The so called 'middle class' has the role of functionaries and mediators of capitalism (eg low level bureaucrats, social workers, teachers, academics, etc.) and it becomes split in times of crisis and moves either towards the bourgeoisie or proletariat. Most of the so-called middle class is simply a more 'privileged' section of the latter. On a world scale there are also peasants and subsistence farmers. They are potential allies of the proletarian revolution as they suffer the ravages of capitalism similarly.
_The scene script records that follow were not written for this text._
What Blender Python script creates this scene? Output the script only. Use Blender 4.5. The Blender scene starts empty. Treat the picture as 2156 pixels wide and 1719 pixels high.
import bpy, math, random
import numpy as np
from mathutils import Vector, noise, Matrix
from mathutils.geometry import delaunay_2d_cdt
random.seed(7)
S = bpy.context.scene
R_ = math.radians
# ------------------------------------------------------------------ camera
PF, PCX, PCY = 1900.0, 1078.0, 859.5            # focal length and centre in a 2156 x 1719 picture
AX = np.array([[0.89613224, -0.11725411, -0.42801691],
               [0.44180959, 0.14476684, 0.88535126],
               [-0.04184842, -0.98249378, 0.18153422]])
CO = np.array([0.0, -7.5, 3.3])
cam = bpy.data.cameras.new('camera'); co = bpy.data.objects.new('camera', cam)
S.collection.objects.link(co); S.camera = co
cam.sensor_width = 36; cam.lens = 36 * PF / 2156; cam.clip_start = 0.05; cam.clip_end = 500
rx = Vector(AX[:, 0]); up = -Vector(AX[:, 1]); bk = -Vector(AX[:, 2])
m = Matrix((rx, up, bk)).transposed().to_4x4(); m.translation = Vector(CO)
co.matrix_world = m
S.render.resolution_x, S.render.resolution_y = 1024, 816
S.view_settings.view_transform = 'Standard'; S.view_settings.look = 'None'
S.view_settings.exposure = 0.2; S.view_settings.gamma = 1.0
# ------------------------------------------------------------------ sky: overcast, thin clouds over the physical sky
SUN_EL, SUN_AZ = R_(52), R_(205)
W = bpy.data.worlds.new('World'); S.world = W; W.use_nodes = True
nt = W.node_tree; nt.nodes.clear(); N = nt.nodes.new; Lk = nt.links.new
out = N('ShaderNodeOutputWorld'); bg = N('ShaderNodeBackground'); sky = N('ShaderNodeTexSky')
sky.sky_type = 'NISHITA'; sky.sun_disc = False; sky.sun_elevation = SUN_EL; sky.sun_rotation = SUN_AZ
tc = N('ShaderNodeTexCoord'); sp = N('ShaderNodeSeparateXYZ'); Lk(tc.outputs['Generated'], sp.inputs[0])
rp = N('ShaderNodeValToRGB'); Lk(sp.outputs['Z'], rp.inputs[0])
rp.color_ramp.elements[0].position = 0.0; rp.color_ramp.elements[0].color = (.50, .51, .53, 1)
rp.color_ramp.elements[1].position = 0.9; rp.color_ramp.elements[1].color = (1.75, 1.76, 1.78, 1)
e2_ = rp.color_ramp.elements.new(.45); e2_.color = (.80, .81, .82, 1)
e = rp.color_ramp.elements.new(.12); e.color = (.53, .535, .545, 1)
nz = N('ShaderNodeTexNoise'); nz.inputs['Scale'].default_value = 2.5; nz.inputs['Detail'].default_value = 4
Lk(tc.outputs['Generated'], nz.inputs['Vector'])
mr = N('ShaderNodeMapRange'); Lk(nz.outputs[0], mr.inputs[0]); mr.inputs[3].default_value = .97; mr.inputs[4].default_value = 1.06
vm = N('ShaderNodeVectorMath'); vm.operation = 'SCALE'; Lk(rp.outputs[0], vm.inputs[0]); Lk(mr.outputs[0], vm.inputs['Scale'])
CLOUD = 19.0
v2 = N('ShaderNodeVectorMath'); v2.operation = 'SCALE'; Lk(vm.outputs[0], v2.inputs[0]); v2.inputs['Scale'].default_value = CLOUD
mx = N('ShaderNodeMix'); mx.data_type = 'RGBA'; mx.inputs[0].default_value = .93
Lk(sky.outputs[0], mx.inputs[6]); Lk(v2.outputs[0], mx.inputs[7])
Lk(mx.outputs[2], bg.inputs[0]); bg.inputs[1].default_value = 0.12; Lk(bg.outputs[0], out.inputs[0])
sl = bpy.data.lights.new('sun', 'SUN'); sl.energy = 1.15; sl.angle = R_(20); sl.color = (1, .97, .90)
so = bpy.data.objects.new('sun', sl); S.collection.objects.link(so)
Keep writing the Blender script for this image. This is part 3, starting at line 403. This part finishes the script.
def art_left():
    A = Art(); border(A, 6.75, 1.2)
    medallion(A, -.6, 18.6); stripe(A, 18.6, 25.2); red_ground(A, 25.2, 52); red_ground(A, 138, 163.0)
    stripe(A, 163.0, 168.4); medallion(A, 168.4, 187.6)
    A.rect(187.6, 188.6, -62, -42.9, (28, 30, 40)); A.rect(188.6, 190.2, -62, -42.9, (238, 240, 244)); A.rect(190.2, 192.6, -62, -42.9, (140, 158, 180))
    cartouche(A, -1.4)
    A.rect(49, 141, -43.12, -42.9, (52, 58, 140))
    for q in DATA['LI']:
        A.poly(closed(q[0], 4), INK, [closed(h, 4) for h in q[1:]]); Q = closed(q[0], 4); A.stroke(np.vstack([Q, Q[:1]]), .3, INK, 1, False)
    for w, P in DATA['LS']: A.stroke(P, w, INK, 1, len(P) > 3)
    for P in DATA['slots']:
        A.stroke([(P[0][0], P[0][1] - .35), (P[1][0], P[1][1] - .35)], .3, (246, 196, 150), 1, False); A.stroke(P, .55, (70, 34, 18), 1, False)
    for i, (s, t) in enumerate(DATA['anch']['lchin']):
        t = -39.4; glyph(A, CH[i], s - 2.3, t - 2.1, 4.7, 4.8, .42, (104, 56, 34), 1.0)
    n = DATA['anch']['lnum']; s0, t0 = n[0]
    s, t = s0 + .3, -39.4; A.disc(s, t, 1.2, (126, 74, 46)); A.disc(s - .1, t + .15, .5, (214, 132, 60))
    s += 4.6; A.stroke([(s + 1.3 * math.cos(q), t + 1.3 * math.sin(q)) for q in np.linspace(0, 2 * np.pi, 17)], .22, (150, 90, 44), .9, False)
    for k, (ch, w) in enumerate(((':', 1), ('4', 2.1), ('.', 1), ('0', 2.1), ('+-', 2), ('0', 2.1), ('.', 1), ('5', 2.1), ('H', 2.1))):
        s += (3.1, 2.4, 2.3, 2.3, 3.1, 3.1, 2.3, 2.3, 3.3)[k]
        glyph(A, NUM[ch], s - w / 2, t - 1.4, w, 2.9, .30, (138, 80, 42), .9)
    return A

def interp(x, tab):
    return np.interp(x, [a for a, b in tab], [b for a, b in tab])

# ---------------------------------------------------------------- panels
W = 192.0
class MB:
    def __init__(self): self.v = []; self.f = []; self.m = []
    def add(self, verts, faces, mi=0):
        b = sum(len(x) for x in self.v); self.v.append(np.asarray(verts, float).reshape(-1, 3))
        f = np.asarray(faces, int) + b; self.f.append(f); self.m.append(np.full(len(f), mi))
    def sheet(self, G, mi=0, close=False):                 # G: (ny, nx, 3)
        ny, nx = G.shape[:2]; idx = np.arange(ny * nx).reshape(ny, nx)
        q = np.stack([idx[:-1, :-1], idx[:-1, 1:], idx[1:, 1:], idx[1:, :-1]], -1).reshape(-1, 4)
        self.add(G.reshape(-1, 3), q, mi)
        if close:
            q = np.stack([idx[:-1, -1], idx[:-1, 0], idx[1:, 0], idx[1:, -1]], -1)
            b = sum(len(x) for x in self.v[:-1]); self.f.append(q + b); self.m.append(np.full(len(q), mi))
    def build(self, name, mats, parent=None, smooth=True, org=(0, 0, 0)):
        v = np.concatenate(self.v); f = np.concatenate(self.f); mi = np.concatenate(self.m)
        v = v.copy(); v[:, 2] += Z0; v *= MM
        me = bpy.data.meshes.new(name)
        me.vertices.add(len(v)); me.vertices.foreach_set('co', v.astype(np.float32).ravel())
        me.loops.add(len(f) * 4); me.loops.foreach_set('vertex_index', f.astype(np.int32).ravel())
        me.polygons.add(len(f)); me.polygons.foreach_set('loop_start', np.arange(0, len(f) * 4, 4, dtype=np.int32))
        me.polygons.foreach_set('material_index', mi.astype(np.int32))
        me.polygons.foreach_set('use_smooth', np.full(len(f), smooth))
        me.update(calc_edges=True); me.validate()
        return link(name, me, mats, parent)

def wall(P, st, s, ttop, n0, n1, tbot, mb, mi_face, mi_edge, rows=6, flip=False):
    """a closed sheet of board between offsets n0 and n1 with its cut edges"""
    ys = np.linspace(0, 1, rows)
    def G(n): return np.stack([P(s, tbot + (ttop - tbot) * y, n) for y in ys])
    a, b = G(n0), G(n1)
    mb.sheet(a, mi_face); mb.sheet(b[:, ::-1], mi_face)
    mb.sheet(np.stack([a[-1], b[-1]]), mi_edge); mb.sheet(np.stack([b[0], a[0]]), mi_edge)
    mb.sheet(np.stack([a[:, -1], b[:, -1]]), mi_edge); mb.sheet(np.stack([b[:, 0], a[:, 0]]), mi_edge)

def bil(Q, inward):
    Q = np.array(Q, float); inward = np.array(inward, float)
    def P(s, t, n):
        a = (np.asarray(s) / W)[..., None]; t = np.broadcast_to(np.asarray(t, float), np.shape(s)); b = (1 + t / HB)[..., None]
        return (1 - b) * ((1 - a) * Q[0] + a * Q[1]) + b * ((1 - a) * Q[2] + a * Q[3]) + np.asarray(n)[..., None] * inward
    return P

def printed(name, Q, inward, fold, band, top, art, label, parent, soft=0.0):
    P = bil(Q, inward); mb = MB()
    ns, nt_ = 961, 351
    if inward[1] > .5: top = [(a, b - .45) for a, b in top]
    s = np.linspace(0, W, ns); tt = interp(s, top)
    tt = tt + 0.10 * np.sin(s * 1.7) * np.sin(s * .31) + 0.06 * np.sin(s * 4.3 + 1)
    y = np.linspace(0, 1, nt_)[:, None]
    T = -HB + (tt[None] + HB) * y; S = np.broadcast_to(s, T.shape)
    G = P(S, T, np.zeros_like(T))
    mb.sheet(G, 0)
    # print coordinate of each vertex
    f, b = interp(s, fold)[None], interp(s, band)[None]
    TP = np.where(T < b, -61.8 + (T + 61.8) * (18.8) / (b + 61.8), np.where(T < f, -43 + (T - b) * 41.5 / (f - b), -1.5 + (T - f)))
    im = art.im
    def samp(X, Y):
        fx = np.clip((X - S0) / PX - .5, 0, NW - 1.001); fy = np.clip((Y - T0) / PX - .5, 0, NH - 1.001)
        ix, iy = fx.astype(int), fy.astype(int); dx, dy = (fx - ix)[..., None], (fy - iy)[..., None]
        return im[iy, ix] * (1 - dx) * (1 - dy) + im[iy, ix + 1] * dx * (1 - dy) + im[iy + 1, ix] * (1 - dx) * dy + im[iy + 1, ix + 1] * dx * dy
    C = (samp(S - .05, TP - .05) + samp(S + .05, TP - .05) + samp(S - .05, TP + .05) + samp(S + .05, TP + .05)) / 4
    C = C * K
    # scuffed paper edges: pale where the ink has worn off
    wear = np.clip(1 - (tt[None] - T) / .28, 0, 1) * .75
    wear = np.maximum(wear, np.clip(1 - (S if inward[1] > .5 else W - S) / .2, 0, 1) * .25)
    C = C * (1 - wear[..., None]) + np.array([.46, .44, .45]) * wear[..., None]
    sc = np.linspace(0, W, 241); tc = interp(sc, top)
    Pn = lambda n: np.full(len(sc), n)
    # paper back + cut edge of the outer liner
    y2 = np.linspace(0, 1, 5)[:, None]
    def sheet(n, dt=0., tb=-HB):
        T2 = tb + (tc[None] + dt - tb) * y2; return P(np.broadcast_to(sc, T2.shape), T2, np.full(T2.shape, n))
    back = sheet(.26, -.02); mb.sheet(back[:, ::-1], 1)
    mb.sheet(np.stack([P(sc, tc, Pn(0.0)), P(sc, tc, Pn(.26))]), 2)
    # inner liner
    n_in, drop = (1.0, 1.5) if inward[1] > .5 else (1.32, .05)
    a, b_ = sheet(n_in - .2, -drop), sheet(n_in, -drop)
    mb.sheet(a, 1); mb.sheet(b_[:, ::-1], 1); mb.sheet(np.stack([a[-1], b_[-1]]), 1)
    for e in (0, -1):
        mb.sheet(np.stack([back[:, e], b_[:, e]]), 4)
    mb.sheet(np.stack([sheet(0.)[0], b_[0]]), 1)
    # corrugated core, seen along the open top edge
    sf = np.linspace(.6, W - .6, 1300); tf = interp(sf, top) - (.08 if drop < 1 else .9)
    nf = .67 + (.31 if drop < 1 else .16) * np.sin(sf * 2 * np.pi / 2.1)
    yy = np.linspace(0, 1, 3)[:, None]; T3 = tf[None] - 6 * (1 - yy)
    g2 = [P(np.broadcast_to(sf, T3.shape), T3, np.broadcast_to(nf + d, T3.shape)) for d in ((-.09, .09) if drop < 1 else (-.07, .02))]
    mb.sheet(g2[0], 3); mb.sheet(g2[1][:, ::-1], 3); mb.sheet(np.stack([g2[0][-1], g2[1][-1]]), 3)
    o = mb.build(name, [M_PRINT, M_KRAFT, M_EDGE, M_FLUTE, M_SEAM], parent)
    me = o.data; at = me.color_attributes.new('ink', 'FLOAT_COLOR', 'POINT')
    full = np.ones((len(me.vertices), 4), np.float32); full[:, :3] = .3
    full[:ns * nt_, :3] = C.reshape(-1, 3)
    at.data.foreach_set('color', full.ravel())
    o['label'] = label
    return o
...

We consider the working class to be not just those engaged in wage labour but also the unemployed, housewives/husbands, prisoners, OAPs, etc. We believe that the working class is the only class in this society whose real interests lie in the destruction of capitalism and the creation of a free, communist society. Ours is the only class capable of carrying out such a fundamental social transformation. Our class has nothing to lose exept its illusions that it has something to lose!

knightrose
Offline
Joined: 8-11-03
Aug 22 2005 21:40

sounds about right to me!

McCormick's picture
McCormick
Offline
Joined: 11-08-04
Aug 23 2005 07:50

What an excellent piece of coherent writing, where can you have found this gem? wink red n black star

nastyned
Offline
Joined: 30-09-03
Aug 23 2005 08:01

smile wink ... and there's plenty more where that came from!

pingtiao's picture
pingtiao
Offline
Joined: 9-10-03
Aug 24 2005 08:23

Yeah, that is very good nastyned- where is it from?

nastyned
Offline
Joined: 30-09-03
Aug 24 2005 09:58

It's from '6 points' that were written on a range of issues as part of our merger talks with Class War back in 1911 eek

As you may have guessed the comrade who wrote them has recently started posting here.

I think i've got all six points on my computer so i'll start posting them up.